Lo sculaccione ha un valore educativo o un prezzo psicologico?

Domanda

Caro Dottore, sono una giovane mamma e vorrei chiederle come certe azioni dei genitori ricadono sui figli. Cioè che meccanismi smuovono nel bambino uno sculaccione o uno schiaffetto dato al momento della marachella. Cosa può comportare nel bambino a livello caratteriale, ad esempio insicurezza, e a livello di rapporti con gli estranei e non, ad esempio episodi di violenza o timidezza?
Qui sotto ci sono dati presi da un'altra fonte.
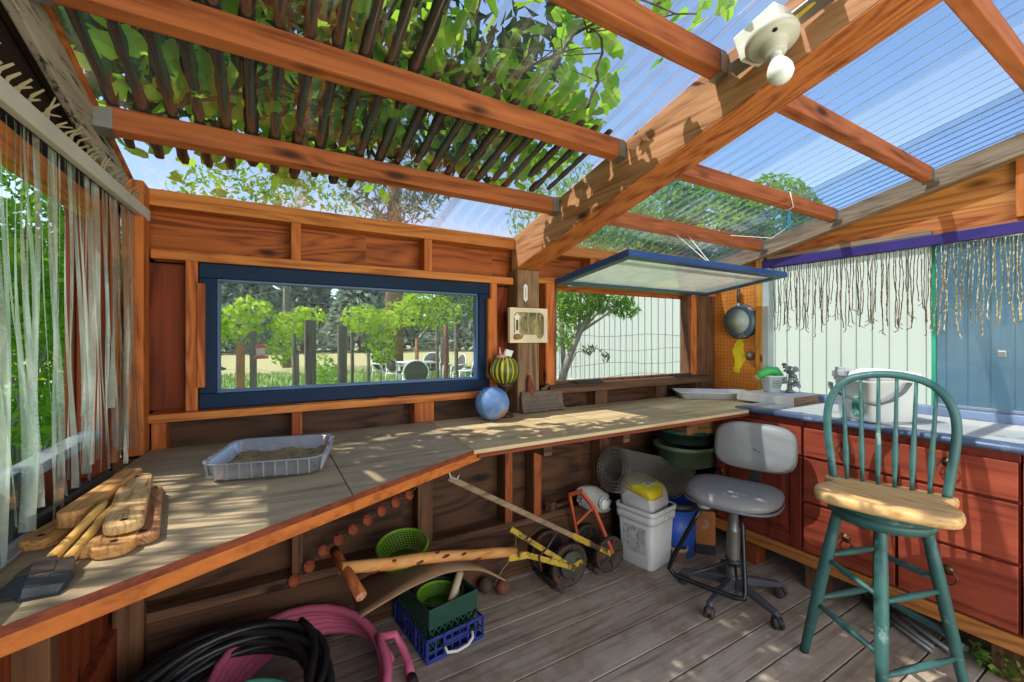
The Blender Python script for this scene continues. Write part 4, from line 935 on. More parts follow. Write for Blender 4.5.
for (x, z, s, l) in ((1.45,.302,.035,'square offcut of wood on the wall plate under the bench'),(1.535,.302,.02,'round stick lying on the wall plate beside a square offcut')):
    if s > .03:
        m = MB(); m.cbox((x,1.965+.07,.3265), (.045,.045,.05), (0,0,.4)); tag(m.build('wood_offcut', M_OLD_X, bevel=.003), l, 'offcut')
    else:
        m = MB(); m.tube([(1.49,2.045,.315),(1.62,2.05,.318)], .013, 10); tag(m.build('short_stick', M_OLD_X), l, 'stick')
# chicken wire roll
def wire_mat():
    return plain('wire_grey', rgb(150,144,134), .45, .6)
ax0, ax1 = Vector((1.79,1.875,.535)), Vector((2.40,1.885,.36)); d = (ax1-ax0); L = d.length; d.normalize(); ua = d.cross(Vector((0,0,1))).normalized(); ub = ua.cross(d)
m = MB(); 
def spiral(s, turn):  # the roll's radius shrinks inward
    return .128-.011*turn
for layer, (rr, n) in enumerate(((.128,34),(.114,30),(.098,26),(.078,20))):
    cell = 2*PI/n; st = L/ (26)
    for i in range(26):
        for j in range(n):
            a0 = cell*(j+.5*(i % 2)); s0 = st*i
            def pt(s, a): return ax0+d*s+(ua*math.cos(a)+ub*math.sin(a))*(rr+.004*math.sin(a*3+layer))
            p, q, r_ = pt(s0, a0), pt(s0+st*.45, a0), pt(s0+st, a0+cell*.5)
            r2_ = pt(s0+st, a0-cell*.5)
            for u, v in ((p, q), (q, r_), (q, r2_)): m.tube([u, v], 0.0016 if layer else .0018, 3, caps=False)
for k, rr in enumerate((.129,.114,.098,.078)):
    for s in (0, L): m.tube([ax0+d*s+(ua*math.cos(a)+ub*math.sin(a))*rr for a in np.linspace(0, 2*PI, 41)[:-1]], .0018, 4, closed=True)
tag(m.build('chicken_wire_roll', wire_mat()), 'big roll of chicken wire lying above the buckets under the bench', 'wire roll')
# blue tub, black tote, green trays, carton on top
tb = thing('blue_tub', (2.19,1.745,0), 'round blue plastic tub with black rim under the chicken wire roll', 'tub')
m = MB(); m.lathe([(0,.0),(.095,.0),(.102,.006),(.118,.305),(.113,.305),(.098,.012),(0,.01)], 36, Matrix.Translation((2.19,1.745,0))); m.build('body', plain('royal_blue_plastic', rgb(40,84,176), .4), tb)
m = MB(); m.lathe([(.113,.29),(.124,.29),(.127,.305),(.122,.332),(.113,.332),(.113,.305)], 36, Matrix.Translation((2.19,1.745,0)), closed_ends=False); m.build('rim', plain('black_plastic', rgb(34,36,38), .4), tb)
tt = thing('black_tote', (1.99,1.925,0), 'black plastic storage tote standing behind the white bucket', 'tote')
m = MB(); m.loft([rrect(1.99-a, 1.99+a, 1.925-b, 1.925+b, .02, z) for a, b, z in ((.095,.062,0),(.11,.075,.34),(.122,.083,.342),(.122,.083,.37),(.112,.078,.37),(.105,.07,.35))]); m.build('body', _m['black_plastic'], tt)
def tray_green(label, c, hx, hy, h, rz, mat, tilt=0):
    o = thing('green_tub', c, label, 'tub', group='green tubs under the bench end')
    T = Matrix.Translation(c) @ Matrix.Rotation(rz, 4, 'Z') @ Matrix.Rotation(tilt, 4, 'Y')
    m = MB(); m.loft([[T @ Vector(p) for p in rrect(-a, a, -b, b, min(.9*b, .15), z, 8)] for a, b, z in ((hx-.022,hy-.016,0),(hx-.008,hy-.008,h*.8),(hx,hy,h-.03),(hx+.006,hy+.006,h),(hx-.004,hy-.004,h),(hx-.016,hy-.016,h*.6),(hx-.06,hy-.04,.006))]); m.build('body', mat, o); return o
tray_green('large green tub resting on the chicken wire roll, below a darker one', (2.53,1.825,.49), .36, .165, .125, 0, plain('sage_green_plastic', rgb(96,116,86), .5), R(3))
tray_green('dark green tub nested on top of the larger green tub, under the carton', (2.55,1.835,.625), .33, .15, .085, 0, plain('deep_green_plastic', rgb(58,86,74), .5), R(3))
cx = thing('cardboard_carton', (2.44,1.80,.715), 'flat brown carton with dark lettering under the end of the bench', 'carton')
T = M2((2.44,1.76,.712), R(-12))
m = MB(); m.box(-.18, .06, -.09, .09, 0, .092, T); m.build('box', plain('tan_cardboard', rgb(176,124,74), .8, 0, .1), cx, bevel=.002)
m = text_mesh('Garden Box', .026, T @ Matrix.Translation((-.04,-.0906,.04)) @ Matrix.Rotation(PI/2, 4, 'X')); m.build('lettering', plain('print_brown', rgb(66,44,28), .8), cx)
cn = thing('printed_carton', (2.37,1.76,0), 'brown printed carton standing on the deck beside the cabinet', 'carton')
T = M2((2.365,1.68,0), R(42))
m = MB(); m.box(-.075, .055, -.055, .055, .0, .26, T); m.build('box', plain('orange_brown_card', rgb(150,92,48), .75, 0, .2, 5), cn, bevel=.002)
m = MB(); m.box(-.0755, .0555, -.0555, .0555, .0, .06, T); m.build('dark_band', plain('dark_print', rgb(44,42,46), .6, 0, .5, 30), cn)
m = MB()
for rr in (.012,.020,.028): m.tube([T @ Vector((-.0756, .012+rr*math.cos(a), .185+rr*math.sin(a))) for a in np.linspace(1.9, 5.2, 14)], .0022, 5)
m.build('printed_swirl', plain('swirl_pale', rgb(196,168,140), .7), cn)
# white bucket with seed bag
bk = thing('white_bucket', (1.955,1.78,0), 'square white plastic bucket on the deck holding a yellow-topped bag', 'bucket')
T = M2((1.955,1.775,0), R(9)) @ Matrix.Diagonal((1,1,.91,1))
def rr_(a, r, z): return [T @ Vector(p) for p in rrect(-a, a, -a, a, r, z, 6)]
m = MB(); m.loft([rr_(.104,.03,0),rr_(.107,.03,.004),rr_(.119,.032,.285),rr_(.119,.032,.285),rr_(.128,.034,.287),rr_(.129,.034,.325),rr_(.122,.032,.328),rr_(.122,.032,.335),rr_(.131,.034,.337),rr_(.133,.034,.368),rr_(.127,.032,.37),rr_(.118,.03,.365),rr_(.10,.03,.02)]); m.build('body', plain('white_bucket_plastic', rgb(212,212,210), .42, 0, .06), bk)
m = MB(); m.grid([[T @ Vector((-.1085-.010*(z/.285)-.0015, y, z)) for y in np.linspace(-.075,.075,5)] for z in np.linspace(.09,.255,4)]); m.build('label', worn_paint('faded_label', rgb(190,192,188), rgb(126,132,128), .53, .6, 40), bk)
m = MB()
for s in (-1, 1): m.lathe([(0,0),(.014,0),(.014,.008),(0,.01)], 14, T @ Matrix.Translation((0, s*.131, .31)) @ Matrix.Rotation(-s*PI/2, 4, 'X'))
m.build('handle_boss', _m['white_bucket_plastic'], bk)
sb = thing('seed_bag', (1.95,1.785,.25), 'white paper bag with a yellow printed top stuffed in the white bucket', 'bag')
T2 = M2((1.955,1.785,0), R(14)); m = MB(); loops = []
for a, b, z in ((.085,.085,.20),(.10,.10,.30),(.108,.106,.36),(.106,.102,.415),(.096,.088,.448),(.085,.07,.458),(.05,.04,.460)):
    loops.append([T2 @ Vector((p[0]+.005*math.sin(i*1.7+z*40), p[1]+.005*math.cos(i*2.3+z*30), z+.022*p[1]/.1+.004*math.sin(i*.9))) for i, p in enumerate(rrect(-a, a, -b, b, .03, 0, 4))])
m.loft(loops); m.build('body', plain('crumpled_white_paper', rgb(196,196,192), .6, 0, .08, 8, bstr=.5), sb)
m = MB(); m.loft([[T2 @ Vector((p[0], p[1], z+.022*p[1]/.1)) for p in rrect(-a, a, -b, b, .03, 0, 4)] for a, b, z in ((.109,.105,.414),(.099,.091,.451),(.087,.072,.4615),(.04,.03,.463))], caps=True); yt = m.build('yellow_print', plain('yellow_print', rgb(206,186,40), .5), sb)
m = MB(); m.cbox(T2 @ Vector((-.03,-.035,.4585)), (.05,.04,.0015), (R(12),0,R(14))); m.build('white_patch', plain('white_patch', rgb(224,224,220), .5), yt)
m = MB()
for i in range(5): m.cbox(T2 @ Vector((-.045+.0075*i,-.035,.4597)), (.0028,.03,.0008), (R(12),0,R(14)))
m.build('printed_bars', plain('bar_black', rgb(40,40,40), .5), yt)
m = MB(); T3 = Matrix.Translation((2.11,1.665,0)) @ Matrix.Scale(.8, 4); m.lathe([(0,.0),(.045,.0),(.060,.085),(.066,.085),(.066,.11),(.058,.11),(.05,.09),(.04,.01),(0,.008)], 28, T3); tag(m.build('terracotta_pot', plain('pinkish_clay', rgb(176,140,120), .8)), 'small pinkish clay pot on the deck between the bucket and the tub', 'pot')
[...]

Grazie.

M. da Milano

La risposta dello psicologo
Cara M., quello delle punizioni corporali è un dilemma che divide il mondo della psico-pedagogia dell’infanzia: c’è chi è a favore e chi no, pur essendo grosso modo d’accordo nel ritenere barbarici certi metodi alla “Signorina Rottenmeier” di Heidy. Dalla tua domanda, mi sembra di capire che tu ti aspetti quasi un rapporto meccanicistico di causa-effetto dovuto alle punizioni corporali, ignorando l’età, il contesto ed tratti di personalità del bambino/a.
In generale, io sono del parere che un “sano” sculaccione dato al momento giusto può essere più educativo di mille parole, non perché sia la risposta ad un problema, ma perché può essere un necessario atto d’amore in quelle condizioni in cui il dialogo non basta. Diventa infatti utile al bambino per capire che non deve più fare quel “qualcosa” e può anche essere liberatorio per lui, soprattutto nella giovanissima età, interrompendo certi comportamenti insistenti e frustranti. Spiego qui il perché del mio punto di vista.
Le punizioni corporali vanno comunque usate con molta parsimonia, anche perché i genitori che hanno il “ceffone” facile e lo dispensano come prima soluzione, oltre a trasmettere ai figli dei modelli educativi e relazionali basati sulla violenza (e non sul dialogo) che poi sono difficili da spezzare, tendono a sfavorire una crescita sana dei propri figli: sia perché non li “responsabilizzano”, aiutandoli a capire dove sbagliano, sia perché instaurano con loro un rapporto basato sulla paura punizione, dove i figli non si rivolgeranno ai genitori in caso di problemi e di errori, proprio temendo di ricevere solo una punizione anziché un aiuto.
È altrettanto vero che, specialmente nell’infanzia e prima adolescenza, i bambini possono vivere la vita con un forte approccio egocentrico, che li porta a vedere il mondo circostante come un’estensione di sé stessi, in cui tutto gli è dovuto. Soprattutto in quella fase, può essere difficile trasmettere loro valori e norme sociali solo col dialogo (perché ancora molto piccoli) ed, in generale, spiegare loro ciò che è giusto e ciò che è sbagliato anche se esso rimane la colonna portante dell’educazione: quando il dialogo da solo non basta e le “marachelle” persistono, allora il commisurato uso di una breve punizione può essere utile per ribadire i ruoli e le gerarchie, per associare emotivamente il leggero “choc” della punizione al comportamento scorretto e far capire che non si stava scherzando. Dato uno sculaccione una volta, la minaccia da parte di un genitore di darne un secondo può bastare affinché il bambino interrompa i capricci, diventando così un mezzo per non dover più passare alle mani. Tutto questo, si badi, sempre come ultima risorsa.
D’altro canto, la totale assenza di punizioni molto chiare, anche quando le circostanze lo richiederebbero, può portare ad un’eccessiva irriverenza del bambino ed a mal strutturare il suo ego, ad esempio nei confronti del rispetto delle norme sociali, delle gerarchie e dell’autodisciplina.
Dipende quindi molto dal “qui ed ora”, ma ricordati che il compito dei genitori consiste anche nel saper dire di “no” ai propri figli; che i genitori devono fare i genitori, non gli amici dei figli e che non è il singolo sculaccione o schiaffetto a creare danni psicologici, quanto l’educazione data nel suo complesso.